Die Verlagsgruppe Handelsblatt (vhb) hat den Vorfall bestätigt und ihn als "Fehler eines Außendienstmitarbeiters" bezeichnet, der neu im Verlag sei. Nachdem dies Anfang März aufgefallen sei, habe man die umstrittene Angebotspraxis sofort unterbunden. Später hat Vertriebsleiter Thomas Gruber die Veranwortung übernommen, wie die vhb-Tochter Meedia berichtet. Gruber stellte klar, dass die Offerte sei bei 396 Porträts nur zwei Mal gemacht worden.Aber auch er bleibt bei der abenteuerlich anmutenden Erklärung, die 5.000 Euro würden für den Erwerb von Nutzungsrechten fällig, die hier versehentlich vorab verkauft worden seien. Schon gegenüber W&V hatte hatte der Verlag den vierstelligen Betrag so erkärt Ein solcher Rechteverkauf sei "in allen Verlagen etabliert" und schütze "das geistige Eigentum der Journalisten".

Beobachter halten die Höhe der Summe allerdings für nicht nachvollziehbar - schon gar nicht mit Blick auf die Webseite, die entsprechende Preise für die Nutzung von Beiträgen auflistet.

Keine schöne Situation für den neuen Chefredakteur Hans-Jürgen Jakobs und seinen Vorgänger Gabor Steingart, der jüngst zum Herausgeber aufstieg. Vor allem letzterer wird von einigen ins Spiel gebracht, wenn es um die Frage geht, wie es mit dem vormals renommierten Handelsblatt so weit kommen konnte. So moniert der Branchendienst turi2 Steingarts Idee, "Kommunikationspakete" an Unternehmer zu verkaufen. Das habe "offensichtlich zur Gelegenheits-Prostitution geführt. Oder ist es angesichts fallender Verlagsumsätze schon Armuts-Prostitution?"

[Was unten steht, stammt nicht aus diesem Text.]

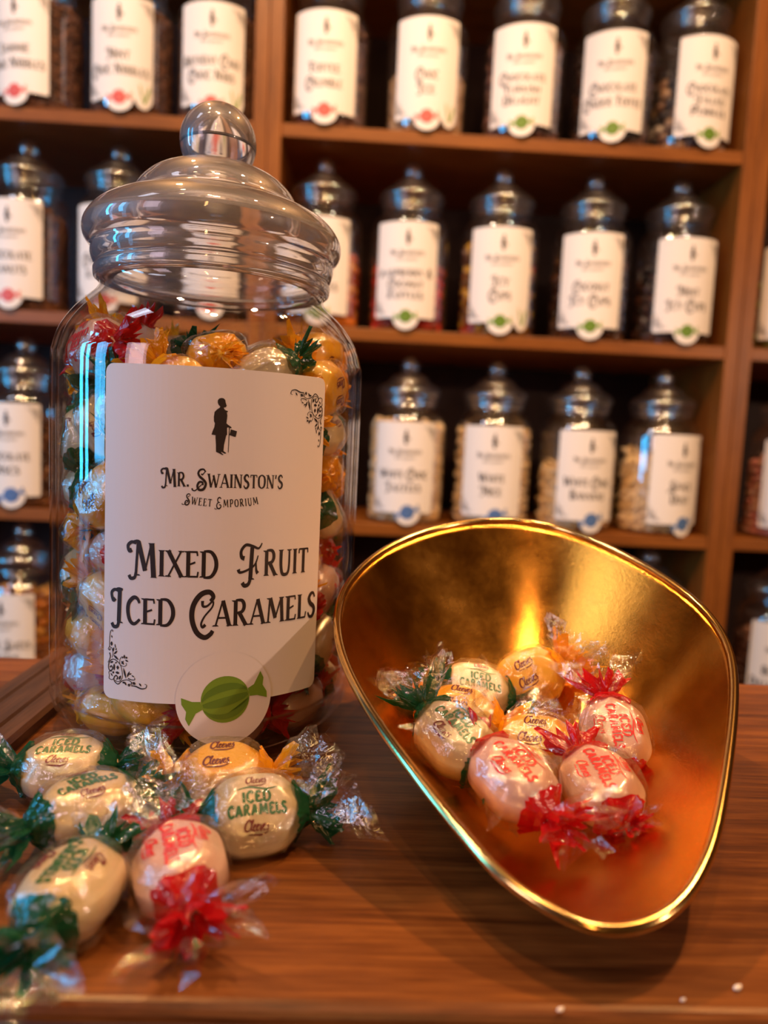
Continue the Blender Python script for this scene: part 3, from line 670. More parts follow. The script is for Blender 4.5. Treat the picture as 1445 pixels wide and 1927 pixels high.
Z1, Z2, Z3, Z4 = .561, .2875, .006, -.2725
D = radians
nibm = fill_mesh('nibbles', .150, .0042, 'nib', brown, 1)
nibp = fill_mesh('crumble', .150, .0052, 'nib', plum, 2)
drk = fill_mesh('dark_chocs', .140, .0085, 'x', dark, 3)
crm = fill_mesh('white_buttons', .152, .0056, 'disc', cream, 4)
crm2 = fill_mesh('white_curls', .148, .0058, 'curl', cream, 5)
J = [
 (-.484, Z1, D(-13), ['JAMMIE', 'CHOC NIBBLES'], 'red', 0, ('chocolate_nibbles', 'mass of tiny brown nibbles inside the Jammie Choc Nibbles jar', nibm), '', 'glass jar of brown nibbles with Jammie Choc Nibbles label, top shelf'),
 (-.354, Z1, D(-2), ['MINT', 'CHOC NIBBLES'], 'red', 1, ('chocolate_nibbles', 'mass of tiny brown nibbles inside the Mint Choc Nibbles jar', nibm), '', 'glass jar of brown nibbles with Mint Choc Nibbles label and leaf sticker'),
 (-.2305, Z1, D(0), ['BIRTHDAY CAKE', 'CHOC NIBS'], 'red', 1, ('chocolate_nibbles', 'mass of tiny brown nibs inside the Birthday Cake Choc Nibs jar', nibm), '', 'glass jar behind the big lid knob, labelled Birthday Cake Choc Nibs'),
 (-.0720, Z1, D(-3), ['TOFFEE', 'CRUMBLE'], 'red', 0, ('toffee_crumble', 'plum brown crumbly sweets inside the Toffee Crumble jar', nibp), '', 'glass jar full of plum brown crumble, labelled Toffee Crumble'),
 (.0715, Z1, D(-4), ['CHOC', 'ICE'], 'red', 1, ('honeycomb_pieces', 'tan pieces half filling the Choc Ice jar on the top shelf', fill_mesh('tan', .092, .007, 'x', tan, 6, .012)), '', 'glass jar half full of tan sweets, labelled Choc Ice'),
 (.213, Z1, D(-12), ['CHOCOLATE', 'TURKISH', 'DELIGHT'], 'green', 0, ('turkish_delight_chocolates', 'dark chocolates inside the Chocolate Turkish Delight jar', fill_mesh('td', .150, .009, 'x', plum, 7)), '', 'glass jar of dark sweets labelled Chocolate Turkish Delight'),
 (.345, Z1, D(-15), ['CHOCOLATE', 'CINDER TOFFEE'], 'green', 0, ('cinder_toffee', 'dark chocolate lumps inside the Chocolate Cinder Toffee jar', drk), '', 'glass jar of dark lumps labelled Chocolate Cinder Toffee'),
 (.4625, Z1, D(5), ['CHOCOLATE', 'FILLED', 'PEBBLES'], 'green', 0, ('chocolate_pebbles', 'white, tan and black pebble sweets inside the Filled Pebbles jar', fill_mesh('peb', .118, .0098, 'x', grey, 8, -.01)), '', 'glass jar of pale and dark pebbles labelled Chocolate Filled Pebbles'),
 (-.503, Z2, D(-4), ['CHOCOLATE', 'PEANUTS'], 'red', 0, ('chocolate_peanuts', 'dark brown coated nuts inside the Chocolate Peanuts jar', fill_mesh('pea', .145, .0062, 'x', brown[:2], 9)), '', 'glass jar of dark nuts labelled Chocolate Peanuts, left shelving'),
 (-.371, Z2, D(-3), ['CHOCOLATE', 'RAISINS'], 'red', 0, ('chocolate_raisins', 'dark brown coated raisins inside the jar beside the Chocolate Peanuts jar', fill_mesh('rai', .145, .0062, 'x', brown[:2], 10)), '', 'glass jar right of the Chocolate Peanuts jar, half hidden by the big lid'),
 (-.2305, Z2, D(4), ['HONEYCOMB'], 'red', 0, ('honeycomb_chocolates', 'brown chocolates in the shelf jar seen through the big jar neck', drk), '', 'glass jar seen only through the neck of the big jar'),
 (-.0710, Z2, D(-3), ['ORANGE', 'TRUFFLES'], 'green', 0, ('orange_truffles', 'orange wrapped truffles inside the jar right of the big lid', fill_mesh('ora', .110, .0105, 'x', orange, 11)), '', 'glass jar of orange foil sweets half behind the big lid rim'),
 (.0585, Z2, D(-7), ['RASPBERRY &', 'COCONUT', 'RUFFLES'], 'green', 0, ('raspberry_ruffles', 'red foil sweets inside the Raspberry and Coconut Ruffles jar', fill_mesh('rasp', .105, .0105, 'x', red, 12)), '', 'glass jar of red foil sweets labelled Raspberry and Coconut Ruffles'),
 (.1935, Z2, D(-6), ['ICY', 'CUPS'], 'green', 1, ('icy_cups', 'gold, brown and red cups inside the plain Icy Cups jar', fill_mesh('icy', .140, .0095, 'disc', mixed, 13)), '', 'glass jar of gold and red cups labelled Icy Cups with leaf sticker'),
 (.332, Z2, D(-13), ['COCONUT', 'ICY CUPS'], 'green', 0, ('coconut_icy_cups', 'dark cups inside the Coconut Icy Cups jar', fill_mesh('cic', .135, .0095, 'disc', dark, 14)), '', 'glass jar of dark cups labelled Coconut Icy Cups'),
 (.4625, Z2, D(-2), ['MINT', 'ICY CUPS'], 'green', 0, ('mint_icy_cups', 'dark cups inside the Mint Icy Cups jar', fill_mesh('mic', .125, .0095, 'disc', dark, 15)), '', 'glass jar of dark cups labelled Mint Icy Cups beside the right upright'),
 (.640, Z2, D(-20), ['MINT', 'CRUNCH'], 'green', 0, ('green_mints', 'green and brown mints in the jar at the right end of the middle shelf', fill_mesh('grn', .12, .0095, 'x', green, 16)), '', 'glass jar of green sweets past the right upright, mostly out of view'),
 (-.508, Z3, D(-2), ['CHOCOLATE', 'DISCS'], 'blue', 0, ('chocolate_discs', 'brown discs inside the Chocolate Discs jar left of the big jar', fill_mesh('dsc', .13, .0075, 'disc', brown, 17)), '', 'glass jar of brown discs labelled Chocolate Discs, left of the big jar'),
 (.0685, Z3, D(-6), ['WHITE CHOC', 'JAZZLES'], 'blue', 0, ('white_jazzles', 'cream coloured sweets inside the White Choc Jazzles jar', crm), '', 'glass jar of cream sweets labelled White Choc Jazzles, next to the big jar'),
 (.2015, Z3, D(-9), ['WHITE', 'MICE'], 'blue', 0, ('white_mice_sweets', 'cream coloured sweets inside the White Mice jar', crm2), '', 'glass jar of cream sweets labelled White Mice above the scoop rim'),
 (.333, Z3, D(3), ['WHITE CHOC', 'BANANAS'], 'blue', 0, ('white_bananas', 'cream sweets about half filling the White Choc Bananas jar', fill_mesh('ban', .095, .0058, 'curl', cream, 18, .01)), '', 'glass jar half full of cream sweets labelled White Choc Bananas'),
 (.461, Z3, D(14), ['SPACE', 'DUST'], 'blue', 0, ('white_chocolate_drops', 'cream sweets piled inside the jar left of the right upright', fill_mesh('spc', .118, .0058, 'curl', cream, 19, .01)), '', 'glass jar of cream curls labelled Space Dust, label turned rightwards'),
 (.667, Z3, D(-18), ['JELLY', 'BEANS'], 'blue', 0, ('pink_jellies', 'pink sweets in the jar at the right end of the lower shelf', fill_mesh('pnk', .125, .0075, 'x', pink, 20)), '', 'glass jar of pink sweets past the right upright, above the scoop rim'),
 (-.513, Z4, D(-6), ['ORANGE SLICES', 'JAZZIES'], None, 0, ('orange_jellies', 'orange brown jellies in the jar low at the left behind the counter', fill_mesh('jel', .145, .0085, 'x', JELLY, 21)), '', 'glass jar labelled Orange Slices Jazzies, just above the counter top'),
 (.333, Z4, D(-8), ['FUDGE'], None, 0, ('fudge_pieces', 'brown sweets in the hidden jar behind the scoop back', nibp), '', 'dark glass jar low on the shelf hidden behind the scoop back'),
 (.4625, Z4, D(-10), ['TOFFEE'], None, 0, ('toffee_pieces', 'brown sweets in the jar whose knob shows over the scoop rim', nibp), '', 'dark glass jar whose knob shows just over the scoop rim'),
 (.672, Z4, D(-16), ['BONBONS', 'DOLLY MIXTURES'], None, 0, ('dolly_mixtures', 'brown and pink sweets in the jar right of the scoop', fill_mesh('dol', .13, .0085, 'x', plum, 22)), '', 'glass jar right of the scoop, its label just above the counter top'),
]
for j in J: shelf_jar(*j)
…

Aufmerksam geworden ist W&V durch einen Blogeintrag bei lead-digital.de zum Thema "Native Advertising". In Zeiten, wo Internetuser die Werbung im Netz gerne durch Adblocker ausblenden lassen, gewinnen Werbeformen wie Native Advertising, Sponsored Post und Advertorials an Gewicht.